Get the data on wind turbines in Ohio here:
Government Powers Private Business through Green Energy Grants
Lake Erie Wind Turbines Costly and Inefficient











Here in Wyoming wind turbines are very inefficient. While we do have a lot of wind, the high altitude (6600 feet and higher) makes the air so thin it takes away a lot of the efficiency expected from wind turbines. Also, maintenance cost is high, estimated at one full-time maintenance person per turbine. The down time is roughly 60 percent which motivates some owners to run their wind turbine generators on natural gas the rest of the time.
Wind farms are being built in Ohio only because of 1) tax subsidies and 2) legal mandates that will require utilities to buy electricity from ‘alternative’ sources like wind & solar a few year hence.
And needless to say, these artifical supports for wind are all predicated on the man-made global warming hypothesis being true, which is something that appears more and more dubious with each passing day.
In fact, so dubious is this hypothesis that most of its proponents have now found it necessary to drop the term ‘global warming’ and instead use ‘climate change.’ In this way, no matter what happens, whether the temperature rises or falls, carbon dioxide (man) can be blamed.

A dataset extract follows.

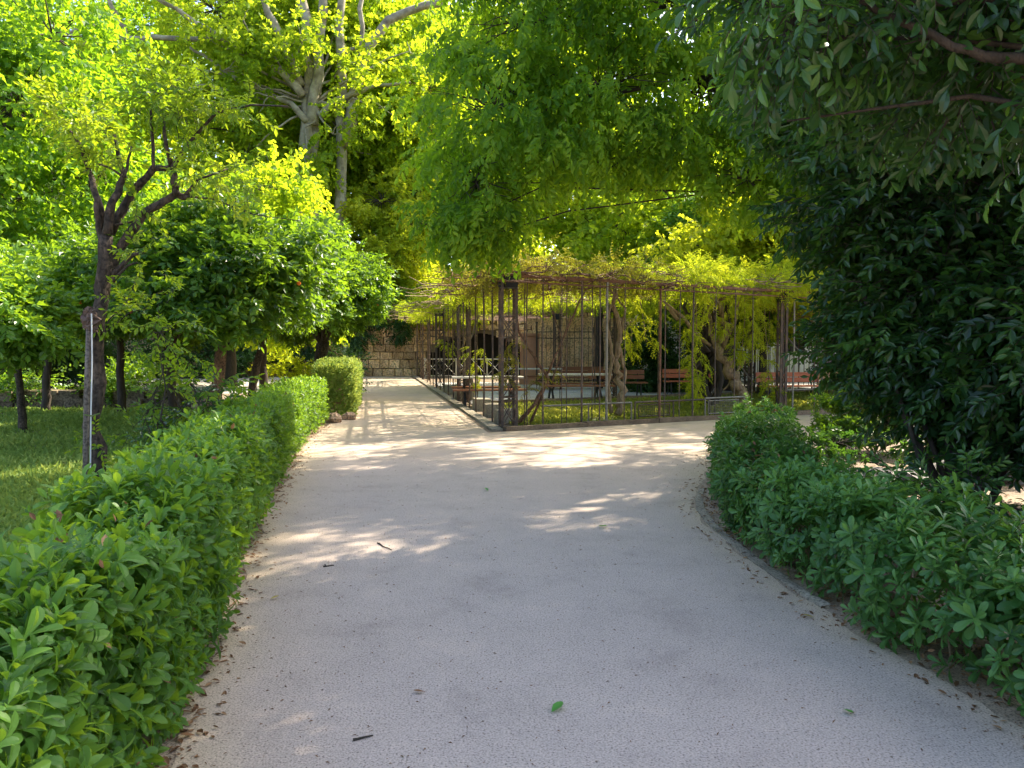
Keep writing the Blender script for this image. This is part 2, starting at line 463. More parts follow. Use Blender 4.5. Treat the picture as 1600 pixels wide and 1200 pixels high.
rs0 = np.random.default_rng(3)
LK = leaf_tpl('kite', .5); LM = leaf_tpl('mid', .42, .18, .08); LF = leaf_tpl('full', .40, .22, .10); LO = leaf_tpl('obov', .40, .18, .07)
LKW = leaf_tpl('kite', .95, .2, .12)
LPIN = leaf_tpl('kite', .36, .12, .06)
SP = {
    'hedge_near': [rosette(leaf_tpl('obov' if i % 2 else 'full', .44, .15 + .09 * i, .09), 6 + i % 3, .082, rs0, (12, 80), .06) for i in range(6)],
    'hedge_far': [rosette(leaf_tpl('mid', .48, .15, .08), 6, .066, rs0, (15, 72), .04) for i in range(4)],
    'pitto': [rosette(leaf_tpl('obov', .37, .15 + .06 * i, .06), 9 + i % 3, .082, rs0, (30, 88), .04) for i in range(5)],
    'pitto_far': [rosette(LM, 8, .075, rs0, (30, 85), .04) for i in range(3)],
    'laurel': [twig(LM, 9, .26, .095, rs0, 50, .35, .25, .003) for i in range(5)],
    'laurel_big': [twig(LF, 8, .30, .115, rs0, 45, .35, .35, .004) for i in range(5)],
    'orange': [twig(leaf_tpl('mid', .5, .15, .08), 8, .22, .105, rs0, 55, .45, .25, .0) for i in range(5)],
    'orange_near': [twig(LM, 9, .2, .085, rs0, 48, .35, .3, .003) for i in range(4)],
    'plane': [twig(LKW, 8, .55, .17, rs0, 60, .6, .35, 0) for i in range(5)],
    'locust': [twig(leaf_tpl('mid', .44, .2, .06), 9, .40, .135, rs0, 55, .3, .75, .0) for i in range(5)],
    'wist': [pinnate(LPIN, 12, .34, .075, rs0, .55, 3) for i in range(4)],
    'wist_near': [pinnate(LPIN, 13, .30, .07, rs0, .9, 3) for i in range(4)],
    'ivy': [twig(leaf_tpl('kite', .9, .1, .05), 8, .3, .07, rs0, 65, .3, .2, 0) for i in range(3)],
    'conifer': [twig(leaf_tpl('kite', .22, .1, .03), 18, .5, .16, rs0, 40, .4, .3, 0) for i in range(3)],
}


def scatter(b, sprays, T, d, up, tint, scale):
    k = len(T)
    w = rng.integers(0, len(sprays), k)
    Rm = frames(d, up)
    for i, s in enumerate(sprays):
        q = w == i
        if q.any():
            b.inst(s, Rm[q], T[q], tint=tint[q], scale=scale[q])


def rdir(n):
    v = rng.normal(size=(n, 3)); return v / np.linalg.norm(v, axis=1)[:, None]


def curve(a, b_, n=5, wob=.1, sag=0.0):
    a = np.asarray(a, float); b_ = np.asarray(b_, float)
    t = np.linspace(0, 1, n)[:, None]
    L_ = np.linalg.norm(b_ - a)
    w = rng.normal(0, wob * L_ * .5, (n, 3)) * np.sin(t * math.pi)
    return a + (b_ - a) * t + w + np.array([0, 0, sag * L_]) * np.sin(t * math.pi)


def crown_into(b, blobs, sprays, n_per_m3=None, clumps=30, per=24, cr=.5, up_bias=.8, droop=.3, sc=1.0, tint0=.5, tvar=.22, shell=.55, branches=None, br=.02, flat=.6):
    """blobs: (cx,cy,cz,rx,ry,rz[,weight])"""
    for bl in blobs:
        c = np.array(bl[:3], float); r = np.array(bl[3:6], float); wt = bl[6] if len(bl) > 6 else 1.0
        k = max(3, int(clumps * wt))
        u = rdir(k); rad = shell + (1 - shell) * rng.random(k) ** .5
        ctr = c + u * rad[:, None] * r
        if branches is not None:
            for q in range(k):
                branches.tube(curve(c + (ctr[q] - c) * .05, ctr[q], 5, .12, .05), np.linspace(br, br * .25, 5), 4, cap=False)
        ct = tint0 + rng.normal(0, tvar, k)
        crr = cr * rng.uniform(.6, 1.35, k)
        nn = np.maximum(2, (per * (crr / cr) ** 2)).astype(int)
        idx = np.repeat(np.arange(k), nn)
        N = len(idx)
        o = rdir(N) * (rng.random(N) ** .45)[:, None] * np.array([1, 1, flat]) * crr[idx][:, None]
        T = ctr[idx] + o
        out = o / (np.linalg.norm(o, axis=1)[:, None] + 1e-6)
        d = out * .8 + u[idx] * .5 + rdir(N) * .5 + np.array([0, 0, -droop])
        up = np.array([0, 0, up_bias]) + rdir(N) * .55 + out * .3
        scatter(b, sprays, T, d, up, np.clip(ct[idx] + rng.normal(0, .12, N), 0, 1), sc * rng.uniform(.75, 1.2, N))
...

A local Ohio utility has contracted to buy wind power at only 9 cents per KWH, which disproves the really incorrect math that the author tried to use in the Blade newspaper where she claimed that Lake Erie wind turbines would take a thousand years to pay for them selves. I would like to see her show her math on this, like in math class. Also consider that the wind is always stronger on the lake, and the is often blowing on the lake when it isn’t perceptible on land. Please consider the cost of tens of thousands of dead Americans per year when you determine the cost of coal power, cost to families too. The mercury poisoning of kids brains while they are still in their mothers womb, that has a cost too. Asthma and asthma deaths, missed work time, that has cost. Coal power receives subsidies, tax breaks, guarantees of profitability from the state , etc., etc., that if you took away the massive welfare benefit that coal power receives, 9 cent KWH wind power will prove to be the bargain of a lifetime for Ohio taxpayers. Koch and it’s foundations should use honest math when entering into calculations about energy. What value would Koch put on the 500 mountain tops that have been blown off to get at coal seams in the Appalachian mountain range? What price would they put on fish kills from once through cooling systems at coal power plants that have hammered the worlds biggest walleye fishery for decades? There is no way to present a true evaluation of wind power, when the author enters into the article with a Koch bias that is much more tea bag clamoring than fact. What did you think of General Electric Corporations claim that solar photovoltaic power will be cheaper than coal in 3 to 5 years? G.E. is also building the biggest solar pv factory in the country, and has spent a half billion dollars buying energy startups that don’t include a future for coal. G.E. is not a liberal environmental group, they are of course a large and profit oriented corporation. Their army of engineers and scientists have concluded that CdTe PV panels will produce power at multiples of todays panels. When solar is cheaper than coal without a license to kill as coal has,,, will Koch fellows support the cheaper solar power? Wind and solar will marry well, and it will happen regardless of the bad math propaganda that sprouts from Koch.